All John Galt pretenders are causalities
to vice or corruption of one kind or another. That’s why we need a government that’s
accountable to the people and has enough muscle to deal with giants without
being intimidated or stomped into submission.
It is a well-accepted premise that pure
communism and pure socialism are unworkable ideologies. But so is pure capitalism.
The wants, needs, temperaments, talents, beliefs and traditions of human beings
with diverse backgrounds require an economic system calibrated to sustain a
high quality of life for all citizens, not just a few super-needy individuals
following a myopic ideology.
Hayek maintained that government involvement
in the economy would lead to serfdom. Indeed, corporatism does the trick. But
so will capitalists accountable only to markets that they create and control.
There are many roads to serfdom but none quicker than the thoroughfares run by
international corporations shadowed by small, ineffectual governments.
A few years ago, Dutch economist Jan Pen
asked us to imagine people’s height as being proportional to their income, making
average income equal to average height. He asked us to picture everyone in
America walking by us in one hour’s time in ascending order of their income.

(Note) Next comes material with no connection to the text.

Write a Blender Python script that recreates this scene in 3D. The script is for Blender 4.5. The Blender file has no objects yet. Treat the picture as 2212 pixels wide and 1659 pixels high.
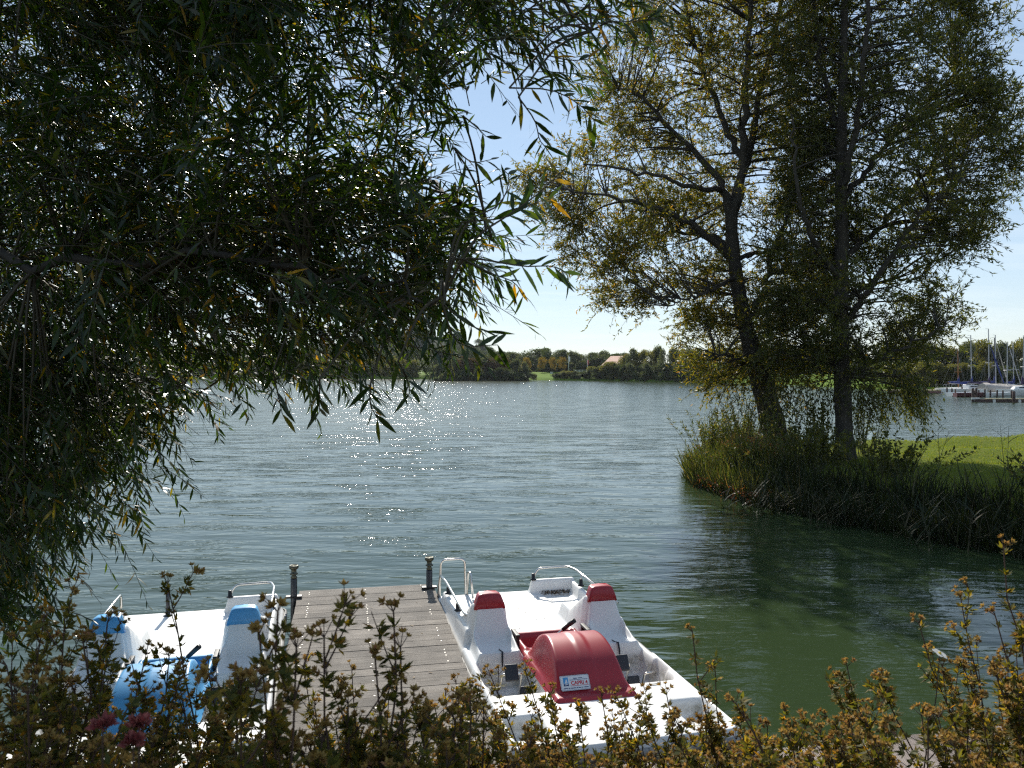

In the first several minutes of the
procession, the passersby would be invisible. It would take 45 minutes before
people of today’s normal height would appear. Then, with six minutes to go,
giants would begin to pass by. And near the end, these individuals would be
more than two miles tall. Of course, that was some time ago. Today the last few
would likely be much taller.
A close reading of American history shows
beyond a doubt that our health as a nation is dependent in large part on a
vibrant middle class. Extreme inequality severely weakens our economic
foundation.
The incessant roar to reduce the size of
government has so oversimplified the politics of the matter that few people
even give the issue much thought. It’s simply accepted as fact by a growing
number of people that all of the world’s ills are due to big government, end of
story.
Thomas Jefferson, Thomas Paine and Henry
David Thoreau are often mentioned in connection with the assertion that “the
government that governs best is the government that governs least.” This
declaration is no doubt true. But it also has less to do with the size of
government than with efficiency and effectiveness.
All three of these men were strong
advocates for effective government, and after making the statement above,
Thoreau clarified that his aspirations were not necessarily for making
government small but rather for bringing about better government. We would be
well advised to heed his wisdom. Instead of continuously ranting about the need
for small government, we must decide, once and for all, what we expect from
government and then make sure we get it.
Capitalism is an extremely powerful
system, so much so that it cannot be sustained without safeguards. To make America
safe for “creative destruction” requires responsible citizens and the
collective authority to see that we are not overrun by giants accountable to no
one but themselves. Our anthem is “We the people,” not we the serfs.